Requirement: Which lines hold the string "picture"? Copy every one of them.

Material provided:
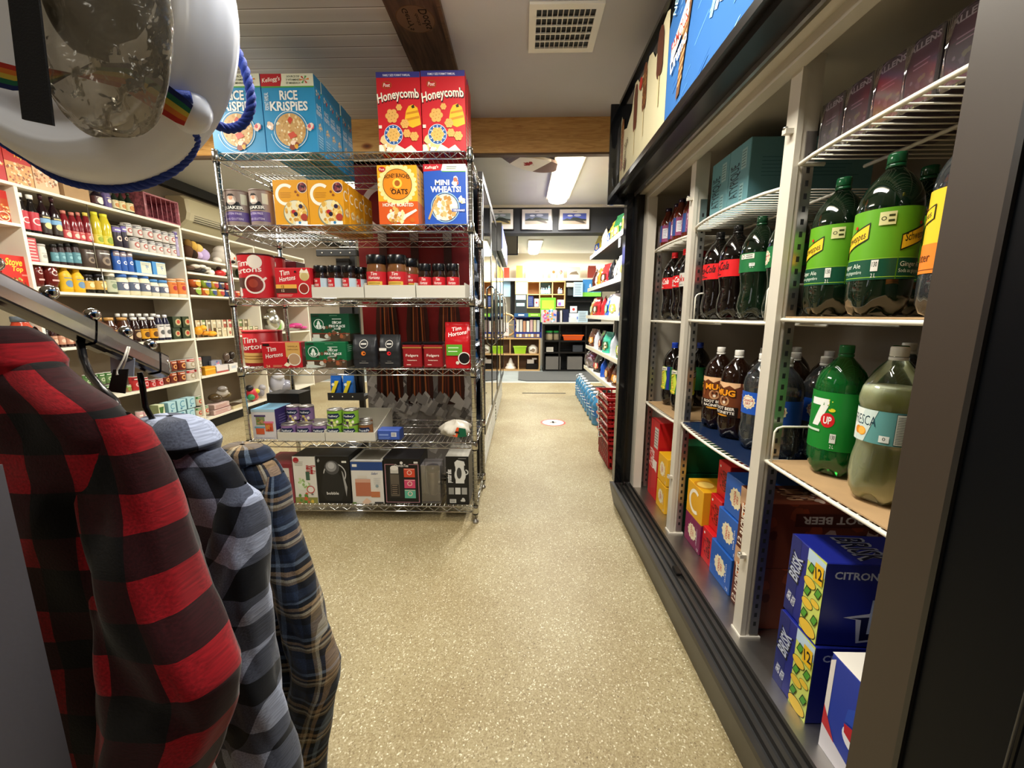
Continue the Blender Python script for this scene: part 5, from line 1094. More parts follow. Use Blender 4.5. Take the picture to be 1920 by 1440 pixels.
rbox('cereal_box', 'blue rice cereal box, left of the front pair, partly behind the blue cord', 'cereal box', 403, 500, 138, 0, 0.072, '#2b8fc4', f_rice, s_rice, group='blue rice cereal boxes')
rbox('cereal_box', 'blue rice cereal box, right of the front pair on top of the rack', 'cereal box', 501.5, 598, 138, 0, 0.068, '#2b8fc4', f_rice, s_rice, group='blue rice cereal boxes', n=6, backlab='blue rice cereal box, %s from the front in the right column, only side showing')
def hexflake(A, x, y, r, c='#e0a85a'):
    for i in range(6): A.C(x+r*.62*math.cos(i*1.047), y+r*.62*math.sin(i*1.047)*A.W/A.H, r*.42, c, seg=10); A.n -= .8
    A.C(x, y, r*.6, c, seg=12)
    for i in range(6): A.C(x+r*.5*math.cos(i*1.047+.3), y+r*.5*math.sin(i*1.047+.3)*A.W/A.H, r*.075, '#a8742e', seg=6); A.n -= .8
    A.C(x, y, r*.08, '#a8742e', seg=6)
def f_honey(A):
    A.R(0, .93, 1, 1, '#3a3a86'); A.T('FAMILY SIZE FORMAT FAMILIAL', .47, .96, .62, .026, '#e8e4f0', bold=.03); A.C(.24, .84, .11, '#8a6a1e', .075); A.C(.24, .84, .1, '#b81c24', .065); A.T('Post', .24, .84, .15, .045, '#f4e8dc', it=.2)
    A.T('Honeycomb', .5, .675, .98, .17, '#3a0e10', rot=6, bold=.08, arc=.03); A.T('Honeycomb', .49, .685, .96, .15, '#f6eedd', rot=6, bold=.045, arc=.03)
    A.P([(.60, .36), (.66, .52), (.72, .58), (.82, .60), (.92, .56), (.97, .45), (.99, .35), (.8, .31)], '#e8b428'); A.P([(.63, .42), (.95, .46), (.96, .43), (.62, .39)], '#c8841c'); A.P([(.67, .5), (.94, .53), (.94, .5), (.66, .475)], '#c8841c'); A.P([(.78, .58), (.84, .60), (.86, .56), (.8, .55)], '#3a2a10')
    hexflake(A, .33, .46, .15); hexflake(A, .50, .565, .07); hexflake(A, .62, .36, .10); hexflake(A, .66, .24, .09); hexflake(A, .83, .20, .10); A.bits(.2, .05, .25, 12, ['#f0ead8', '#e8c88a'], .09, 4); A.P([(.3, 0), (.42, .1), (.6, .04), (.75, .09), (.9, .0)], '#e8e0d0')
    A.C(.35, .22, .215, '#e8eef4', seg=30); A.C(.35, .22, .205, '#2a5a9a', seg=30); A.C(.35, .22, .145, '#efe8da', seg=24)
    for i in range(12): a = i*.5236; A.R(.35+.172*math.cos(a)-.012, .22+.172*math.sin(a)*A.W/A.H-.008, .35+.172*math.cos(a)+.012, .22+.172*math.sin(a)*A.W/A.H+.008, '#e8eef4'); A.n -= 1
    A.n += 1; hexflake(A, .35, .22, .15, '#e0b060'); A.R(.02, .30, .09, .34, '#e8e0d0')
rbox('cereal_box', 'red honeycomb cereal box, left of the pair on top rack shelf', 'cereal box', 712, 792, 134.5, 0, 0.07, '#c4202a', f_honey, group='red honeycomb cereal boxes')
rbox('cereal_box', 'red honeycomb cereal box, right of the pair on top rack shelf', 'cereal box', 793.5, 874, 132, 0, 0.07, '#c4202a', f_honey, lambda A: A.lines(.2, .8, .1, .5, 8, '#e8c8a0'), group='red honeycomb cereal boxes', n=3, backlab='red honeycomb cereal box, %s behind the right front one, only edge visible')
# ---------------- second shelf
def cyl(name, label, cat, px0, px1, pyt, s, body, art=None, lid=None, Y=2.13, z=None, lidh=0.006, group=None, span_deg=150, prof=None, rim=None, mid=-90, dz=0.0):
    z = SZ[s]+G0 if z is None else z
    cx, w = span(px0, px1, z, Y); r = w/2; h = top((px0+px1)/2, pyt, Y-r)-z
    b = MB()
    if prof: b.lathe([(r*a, h*q) for a, q in prof], body, 24)
    else: b.lathe([(r*.97, 0), (r, 0.003), (r, h-0.003), (r*.97, h-0.0005), (r*.9, h)] , body, 24, mats=[rim or body, body, rim or body, rim or body])
    if art: art(wrap(b, r, 0, h, mid, span_deg))
    if lid: b.lathe([(r*1.02, h), (r*1.03, h+lidh), (r*.98, h+lidh+0.001), (0, h+lidh+0.0012)], lid, 24)
    o = b.obj(name, loc=(cx, Y, z)); return tag(o, label, cat, group)
def a_oats(A): A.R(0, .0, 1, 1, '#8f7d74'); A.R(0, .12, 1, .40, '#5a4586'); A.T('GLUTEN FREE', .5, .34, .55, .06, '#d0c4e0'); A.T('SANS GLUTEN', .5, .19, .6, .06, '#d0c4e0'); A.P([(.15, .45), (.85, .45), (.72, .68), (.28, .68)], '#17181e'); A.T('QUAKER', .5, .51, .68, .11, '#f0ece4', bold=.06); A.C(.5, .74, .16, '#b4a49a'); A.P([(.36, .66), (.44, .86), (.56, .86), (.64, .66)], '#e8dcd0'); A.C(.5, .80, .07, '#d09a7a'); A.P([(.38, .85), (.62, .85), (.56, .91), (.44, .91)], '#241c1a'); A.R(.78, .62, .96, .92, '#c9c8b4')
cyl('oat_canister', 'grey and purple oat canister, left one on second rack shelf', 'canister', 432, 474, 357, 1, '#8a7870', a_oats, '#7d6a62', group='oat canisters')
cyl('oat_canister', 'grey and purple oat canister, right one beside the yellow boxes', 'canister', 476.5, 516, 356, 1, '#8a7870', a_oats, '#7d6a62', group='oat canisters', mid=-100)
def f_comp(A):
    A.ring(.36, .68, .30, .085, '#f4f0e2', 50, 310); A.lines(.2, .55, .60, .74, 4, '#b87a1e', .3); A.C(.86, .83, .15, '#e8dcd0'); A.C(.86, .83, .135, '#4a2230'); A.bits(.86, .83, .1, 10, ['#7a3040', '#2a1420', '#a05a50'], .04, 5); A.C(.66, .74, .035, '#8a4a1e'); A.C(.72, .67, .035, '#8a4a1e')
    A.C(.62, .27, .36, '#7d8a7a', seg=28); A.C(.62, .28, .335, '#e0d8b8', seg=28); A.bits(.62, .28, .3, 50, ['#e8c878', '#d8a848', '#f0dca0', '#c89038'], .06, 6); A.C(.56, .3, .06, '#b01e28'); A.C(.62, .25, .06, '#241430'); A.C(.78, .42, .06, '#2a1c40'); A.C(.86, .18, .1, '#a83a2a'); A.R(.6, .0, .95, .09, '#e8ece8'); A.C(.72, .06, .04, '#2a7ab0')
rbox('cereal_box', 'yellow cereal box with big white letter C, left of the front pair', 'cereal box', 518, 581, 337, 1, 0.06, '#dd9a1c', f_comp, group='yellow cereal boxes')
rbox('cereal_box', 'yellow cereal box with big white letter C, right of the front pair', 'cereal box', 582, 647, 337, 1, 0.062, '#dd9a1c', f_comp, lambda A: (A.ring(.5, .68, .4, .1, '#f4f0e2', 50, 310), A.C(.6, .3, .4, '#e0d8b8', .3), A.bits(.6, .3, .3, 10, ['#e8c878', '#c89038'], .1)), group='yellow cereal boxes', n=6, backlab='yellow cereal box, %s from the front in the right column of yellow boxes')
def f_hbo(A):
    A.R(0, .0, 1, .40, '#d2561c'); A.C(.5, .68, .46, '#f4d88a', seg=30)
    for i in range(24): a = i*.2618; A.C(.5+.45*math.cos(a), .68+.45*math.sin(a)*A.W/A.H, .05, '#f4dc98', seg=8); A.n -= .9
    A.n += 1; A.C(.5, .68, .37, '#6a3a10', seg=30); A.C(.5, .68, .355, '#e2871c', seg=30); A.T('HONEY BUNCHES', .5, .80, .62, .07, '#2a1408', bold=.05, arc=.03); A.C(.5, .70, .12, '#f4c84a'); A.C(.5, .70, .07, '#a85a1e'); A.T('OF', .36, .60, .1, .05, '#2a1408'); A.T('OATS', .55, .56, .42, .09, '#2a1408', bold=.05)
    A.C(.13, .93, .09, '#b81c24', .06); A.T('Post', .13, .93, .13, .04, '#f4e8dc'); A.T('HONEY ROASTED', .5, .34, .78, .06, '#f2ead8', bold=.05); A.P([(.55, .14), (.95, .27), (.98, .24), (.6, .08)], '#e8e2d8'); A.C(.45, .14, .25, '#e8ddd0', .13); A.bits(.45, .16, .2, 30, ['#e0b060', '#b87a30', '#f0d8a0'], .045, 3); A.C(.85, .08, .06, '#c8641c')
rbox('cereal_box', 'orange oat flake cereal box with round logo on second rack shelf', 'cereal box', 712, 785, 309.5, 1, 0.06, '#e8a820', f_hbo, lambda A: (A.R(0, 0, 1, .40, '#d2561c'), A.lines(.2, .8, .5, .9, 6, '#8a5a10')), n=2, backlab='orange oat flake cereal box standing %s behind the front orange one')
def f_mini(A):
    A.P([(0, .88), (.42, .90), (.46, 1), (0, 1)], '#b8202c'); A.P([(.42, .89), (1, .87), (1, 1), (.46, 1)], '#e4e6d4'); A.T("Kellogg's", .2, .945, .32, .06, '#f4e8dc', rot=4, it=.2, bold=.03); A.lines(.55, .8, .91, .97, 2, '#4a5a44'); A.R(.44, .872, 1, .885, '#4fa04a')
    A.T('MINI', .44, .70, .34, .09, '#f4f2ec', bold=.07); A.T('WHEATS!', .52, .59, .72, .10, '#f4f2ec', bold=.07); A.bits(.76, .73, .08, 8, ['#e86a4a', '#f0e8e8', '#d8d8e8'], .05, 3); A.C(.5, .29, .34, '#9ac0d8', seg=30); A.C(.5, .29, .32, '#1c3a6a', seg=30); A.C(.5, .29, .30, '#dcd4c4', seg=28)
    A.bits(.5, .29, .28, 34, ['#d8b070', '#c49a5a', '#f0ead8', '#b8843e'], .065, 7, 4); A.R(.66, .215, .98, .265, '#1c3f96'); A.T('ORIGINALE', .82, .24, .28, .035, '#f0f0f0', bold=.04); A.P([(.08, .1), (.12, .08), (.3, .4), (.26, .42)], '#c49a5a'); A.bits(.9, .42, .05, 4, ['#e0b88a', '#f0e4d0'], .07, 2, 4)
rbox('cereal_box', 'royal blue wheat cereal box with bowl, rightmost on second rack shelf', 'cereal box', 797, 875, 307.5, 1, 0.06, '#1f4fb0', f_mini)
# ---------------- third shelf: coffee and cocoa
def a_tim(A):
    A.R(0, 0, 1, 1, '#c0202a'); A.T('Tim', .36, .80, .34, .14, '#f2e8e0', bold=.03, rot=6, it=.15); A.T('Hortons', .42, .64, .72, .13, '#f2e8e0', bold=.03, rot=6, it=.15); A.C(.66, .84, .14, '#e8dcd0'); A.R(0, .22, .55, .47, '#4a2a20'); A.T('2kg', .12, .36, .14, .06, '#e8d8c8')
    A.C(.62, .32, .20, '#e8ddd4', seg=26); A.C(.62, .32, .165, '#7a1e1a', seg=26); A.C(.60, .34, .09, '#9a3a2a'); A.P([(.74, .42), (.84, .50), (.87, .47), (.79, .39)], '#e8ddd4'); A.bits(.28, .14, .08, 6, ['#f0e8e0'], .05, 3)
cyl('cocoa_can', 'tall red cocoa can with steaming cup picture, front left on third shelf', 'can', 459, 517, 477, 2, '#b01c26', a_tim, '#3a0d12', group='tall red cans', span_deg=165, lidh=0.008, Y=2.15)
cyl('cocoa_can', 'tall red cocoa can half hidden behind the front left can', 'can', 493, 538, 482, 2, '#b01c26', a_tim, '#3a0d12', group='tall red cans', span_deg=165, lidh=0.008, Y=2.27)
def a_dkr(A): A.C(.5, .74, .28, '#8a6a66'); A.C(.5, .74, .2, '#5a1a20')
rbox('coffee_box', 'dark red box behind the cocoa box, left of the two dark ones', 'coffee box', 519, 537, 485, 2, 0.10, '#6a1420', a_dkr, Y=2.36); rbox('coffee_box', 'low dark red box behind the cocoa box, right of the two', 'coffee box', 538, 561, 490, 2, 0.10, '#5a1018', lambda A: A.lines(.1, .9, .5, .9, 3, '#7a3038'), Y=2.36)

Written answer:
Continue the Blender Python script for this scene: part 5, from line 1094. More parts follow. Use Blender 4.5. Take the picture to be 1920 by 1440 pixels.
cyl('cocoa_can', 'tall red cocoa can with steaming cup picture, front left on third shelf', 'can', 459, 517, 477, 2, '#b01c26', a_tim, '#3a0d12', group='tall red cans', span_deg=165, lidh=0.008, Y=2.15)